── PROVIDED DATA ──

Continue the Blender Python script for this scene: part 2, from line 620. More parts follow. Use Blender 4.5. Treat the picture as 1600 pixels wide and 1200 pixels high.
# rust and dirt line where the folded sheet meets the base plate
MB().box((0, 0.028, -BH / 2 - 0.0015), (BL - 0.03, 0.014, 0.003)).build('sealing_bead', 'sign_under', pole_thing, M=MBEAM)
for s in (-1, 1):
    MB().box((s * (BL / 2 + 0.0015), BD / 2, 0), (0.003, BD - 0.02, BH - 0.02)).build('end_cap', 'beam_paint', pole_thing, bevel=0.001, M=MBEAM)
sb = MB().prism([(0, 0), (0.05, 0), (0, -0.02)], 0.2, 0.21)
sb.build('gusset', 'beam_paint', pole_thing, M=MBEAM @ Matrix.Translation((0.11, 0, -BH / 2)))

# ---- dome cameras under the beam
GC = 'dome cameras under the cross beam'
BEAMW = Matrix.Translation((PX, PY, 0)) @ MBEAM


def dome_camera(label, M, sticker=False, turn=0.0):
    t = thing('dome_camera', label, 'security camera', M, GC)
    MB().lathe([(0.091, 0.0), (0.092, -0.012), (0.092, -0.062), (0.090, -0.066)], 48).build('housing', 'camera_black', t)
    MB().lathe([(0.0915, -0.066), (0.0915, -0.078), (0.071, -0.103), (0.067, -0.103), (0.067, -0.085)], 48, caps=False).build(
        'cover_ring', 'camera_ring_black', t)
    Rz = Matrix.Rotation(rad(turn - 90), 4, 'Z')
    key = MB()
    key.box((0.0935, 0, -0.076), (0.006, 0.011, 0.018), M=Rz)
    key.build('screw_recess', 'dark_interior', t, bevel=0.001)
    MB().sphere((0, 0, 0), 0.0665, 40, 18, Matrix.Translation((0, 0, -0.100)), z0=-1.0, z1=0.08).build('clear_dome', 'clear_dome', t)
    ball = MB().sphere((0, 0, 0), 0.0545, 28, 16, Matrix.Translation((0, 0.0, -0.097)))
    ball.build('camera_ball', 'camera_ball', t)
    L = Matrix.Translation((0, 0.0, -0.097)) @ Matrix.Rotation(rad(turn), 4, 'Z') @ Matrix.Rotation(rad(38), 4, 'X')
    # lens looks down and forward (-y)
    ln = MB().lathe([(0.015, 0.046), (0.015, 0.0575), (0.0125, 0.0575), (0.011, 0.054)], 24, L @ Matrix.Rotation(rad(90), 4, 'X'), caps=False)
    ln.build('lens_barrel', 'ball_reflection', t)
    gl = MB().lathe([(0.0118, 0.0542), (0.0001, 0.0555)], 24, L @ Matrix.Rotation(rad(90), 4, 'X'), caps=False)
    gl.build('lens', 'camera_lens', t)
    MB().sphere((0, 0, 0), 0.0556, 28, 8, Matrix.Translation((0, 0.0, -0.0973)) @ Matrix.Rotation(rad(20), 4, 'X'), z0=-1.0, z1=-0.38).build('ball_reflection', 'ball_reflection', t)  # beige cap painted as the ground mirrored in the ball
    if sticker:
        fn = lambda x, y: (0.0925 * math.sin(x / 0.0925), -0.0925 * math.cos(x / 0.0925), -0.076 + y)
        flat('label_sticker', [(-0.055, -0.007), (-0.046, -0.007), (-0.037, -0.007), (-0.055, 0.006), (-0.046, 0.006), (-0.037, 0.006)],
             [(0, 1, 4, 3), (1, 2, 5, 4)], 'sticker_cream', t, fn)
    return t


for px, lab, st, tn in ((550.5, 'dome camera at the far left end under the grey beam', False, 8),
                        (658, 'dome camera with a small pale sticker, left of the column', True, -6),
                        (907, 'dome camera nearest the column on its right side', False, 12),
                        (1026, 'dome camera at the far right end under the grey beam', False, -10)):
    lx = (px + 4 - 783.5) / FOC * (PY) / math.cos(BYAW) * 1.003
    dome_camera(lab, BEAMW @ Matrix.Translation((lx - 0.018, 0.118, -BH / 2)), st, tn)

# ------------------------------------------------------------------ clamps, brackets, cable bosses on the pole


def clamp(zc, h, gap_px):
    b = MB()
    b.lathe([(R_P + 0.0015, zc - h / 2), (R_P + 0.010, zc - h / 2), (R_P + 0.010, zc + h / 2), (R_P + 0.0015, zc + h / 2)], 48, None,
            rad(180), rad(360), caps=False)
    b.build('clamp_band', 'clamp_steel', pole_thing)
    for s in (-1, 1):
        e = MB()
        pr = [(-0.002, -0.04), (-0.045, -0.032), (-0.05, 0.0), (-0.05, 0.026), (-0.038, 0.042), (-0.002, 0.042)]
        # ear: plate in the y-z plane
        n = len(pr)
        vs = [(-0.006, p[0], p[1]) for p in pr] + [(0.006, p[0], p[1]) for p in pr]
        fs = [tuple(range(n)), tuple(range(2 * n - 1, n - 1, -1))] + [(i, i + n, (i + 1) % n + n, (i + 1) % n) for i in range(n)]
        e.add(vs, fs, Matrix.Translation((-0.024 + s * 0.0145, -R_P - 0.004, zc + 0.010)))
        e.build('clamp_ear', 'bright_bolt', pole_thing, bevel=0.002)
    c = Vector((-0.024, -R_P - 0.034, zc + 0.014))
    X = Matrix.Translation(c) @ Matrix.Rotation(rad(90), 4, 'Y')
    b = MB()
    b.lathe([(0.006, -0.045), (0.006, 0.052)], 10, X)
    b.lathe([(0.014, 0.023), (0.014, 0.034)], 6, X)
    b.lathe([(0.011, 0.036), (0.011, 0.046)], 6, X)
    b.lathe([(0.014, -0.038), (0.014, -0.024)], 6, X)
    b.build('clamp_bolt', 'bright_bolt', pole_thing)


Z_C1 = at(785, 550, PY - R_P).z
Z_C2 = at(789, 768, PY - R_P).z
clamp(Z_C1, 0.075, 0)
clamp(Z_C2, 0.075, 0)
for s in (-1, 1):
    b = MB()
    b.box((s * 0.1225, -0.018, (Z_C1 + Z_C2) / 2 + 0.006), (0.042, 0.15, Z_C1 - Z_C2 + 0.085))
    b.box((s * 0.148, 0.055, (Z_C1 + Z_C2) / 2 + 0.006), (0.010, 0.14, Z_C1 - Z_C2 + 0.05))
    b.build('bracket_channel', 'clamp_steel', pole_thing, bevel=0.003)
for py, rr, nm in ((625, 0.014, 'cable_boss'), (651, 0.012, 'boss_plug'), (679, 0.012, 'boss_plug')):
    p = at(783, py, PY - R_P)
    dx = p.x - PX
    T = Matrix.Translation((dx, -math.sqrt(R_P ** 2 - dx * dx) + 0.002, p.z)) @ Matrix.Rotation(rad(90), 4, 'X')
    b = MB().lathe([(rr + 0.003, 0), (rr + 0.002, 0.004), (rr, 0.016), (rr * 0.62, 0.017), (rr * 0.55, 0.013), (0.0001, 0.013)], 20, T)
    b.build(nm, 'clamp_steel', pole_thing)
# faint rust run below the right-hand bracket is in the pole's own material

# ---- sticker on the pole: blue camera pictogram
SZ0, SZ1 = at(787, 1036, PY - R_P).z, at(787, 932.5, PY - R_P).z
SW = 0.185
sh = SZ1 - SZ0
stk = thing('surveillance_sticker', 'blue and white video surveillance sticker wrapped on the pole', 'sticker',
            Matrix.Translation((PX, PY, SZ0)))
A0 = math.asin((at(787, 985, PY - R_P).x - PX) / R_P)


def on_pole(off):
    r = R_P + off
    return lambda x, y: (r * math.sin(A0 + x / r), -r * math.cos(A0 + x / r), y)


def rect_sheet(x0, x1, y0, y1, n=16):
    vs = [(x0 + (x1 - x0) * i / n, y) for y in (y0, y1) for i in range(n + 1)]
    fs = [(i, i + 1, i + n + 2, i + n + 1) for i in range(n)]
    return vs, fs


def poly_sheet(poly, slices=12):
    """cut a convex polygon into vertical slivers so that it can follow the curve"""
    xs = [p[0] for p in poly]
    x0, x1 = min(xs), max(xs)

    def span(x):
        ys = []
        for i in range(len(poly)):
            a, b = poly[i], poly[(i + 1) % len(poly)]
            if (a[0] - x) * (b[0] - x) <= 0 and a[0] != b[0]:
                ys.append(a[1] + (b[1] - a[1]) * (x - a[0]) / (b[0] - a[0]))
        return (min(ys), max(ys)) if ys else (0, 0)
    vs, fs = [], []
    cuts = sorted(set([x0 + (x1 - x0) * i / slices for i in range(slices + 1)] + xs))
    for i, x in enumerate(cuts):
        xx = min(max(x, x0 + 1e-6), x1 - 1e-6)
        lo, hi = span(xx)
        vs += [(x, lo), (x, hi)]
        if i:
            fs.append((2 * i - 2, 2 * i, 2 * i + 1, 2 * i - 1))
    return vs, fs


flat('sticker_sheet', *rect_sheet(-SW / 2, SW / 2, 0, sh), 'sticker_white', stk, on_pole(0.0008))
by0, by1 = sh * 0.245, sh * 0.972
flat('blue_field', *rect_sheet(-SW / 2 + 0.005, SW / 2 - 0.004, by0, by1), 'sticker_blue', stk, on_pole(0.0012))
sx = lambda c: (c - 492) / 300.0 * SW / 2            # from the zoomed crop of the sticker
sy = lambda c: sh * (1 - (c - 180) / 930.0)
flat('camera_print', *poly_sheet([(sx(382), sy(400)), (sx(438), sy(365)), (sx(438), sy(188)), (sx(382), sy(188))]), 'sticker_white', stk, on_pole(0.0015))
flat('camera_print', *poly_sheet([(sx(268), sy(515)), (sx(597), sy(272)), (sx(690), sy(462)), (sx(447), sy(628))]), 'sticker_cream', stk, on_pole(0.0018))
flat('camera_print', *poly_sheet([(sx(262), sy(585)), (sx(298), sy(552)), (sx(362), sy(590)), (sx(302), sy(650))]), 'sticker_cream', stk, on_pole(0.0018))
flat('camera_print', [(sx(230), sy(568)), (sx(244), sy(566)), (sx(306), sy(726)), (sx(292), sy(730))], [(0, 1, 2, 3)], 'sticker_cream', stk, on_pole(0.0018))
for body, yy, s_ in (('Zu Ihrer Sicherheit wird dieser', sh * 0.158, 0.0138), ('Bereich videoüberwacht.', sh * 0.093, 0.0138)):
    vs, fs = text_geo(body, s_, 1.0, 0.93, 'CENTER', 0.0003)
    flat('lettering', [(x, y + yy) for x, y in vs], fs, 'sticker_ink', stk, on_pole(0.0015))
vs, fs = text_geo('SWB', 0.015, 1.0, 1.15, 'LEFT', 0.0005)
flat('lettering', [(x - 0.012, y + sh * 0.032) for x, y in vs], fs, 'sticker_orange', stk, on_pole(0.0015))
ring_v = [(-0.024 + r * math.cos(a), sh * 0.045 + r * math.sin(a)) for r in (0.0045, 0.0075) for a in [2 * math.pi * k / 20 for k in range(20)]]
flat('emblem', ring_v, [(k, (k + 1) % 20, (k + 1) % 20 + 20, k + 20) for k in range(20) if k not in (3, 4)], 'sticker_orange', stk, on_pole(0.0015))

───

STATED GOAL » Starting with the first line of the data above, copy each line exactly until you reach the line with "BEAMW = Matrix.Translation((PX, PY, 0))"; include that line as well.

CORRECT RESULT »
Continue the Blender Python script for this scene: part 2, from line 620. More parts follow. Use Blender 4.5. Treat the picture as 1600 pixels wide and 1200 pixels high.
# rust and dirt line where the folded sheet meets the base plate
MB().box((0, 0.028, -BH / 2 - 0.0015), (BL - 0.03, 0.014, 0.003)).build('sealing_bead', 'sign_under', pole_thing, M=MBEAM)
for s in (-1, 1):
    MB().box((s * (BL / 2 + 0.0015), BD / 2, 0), (0.003, BD - 0.02, BH - 0.02)).build('end_cap', 'beam_paint', pole_thing, bevel=0.001, M=MBEAM)
sb = MB().prism([(0, 0), (0.05, 0), (0, -0.02)], 0.2, 0.21)
sb.build('gusset', 'beam_paint', pole_thing, M=MBEAM @ Matrix.Translation((0.11, 0, -BH / 2)))

# ---- dome cameras under the beam
GC = 'dome cameras under the cross beam'
BEAMW = Matrix.Translation((PX, PY, 0)) @ MBEAM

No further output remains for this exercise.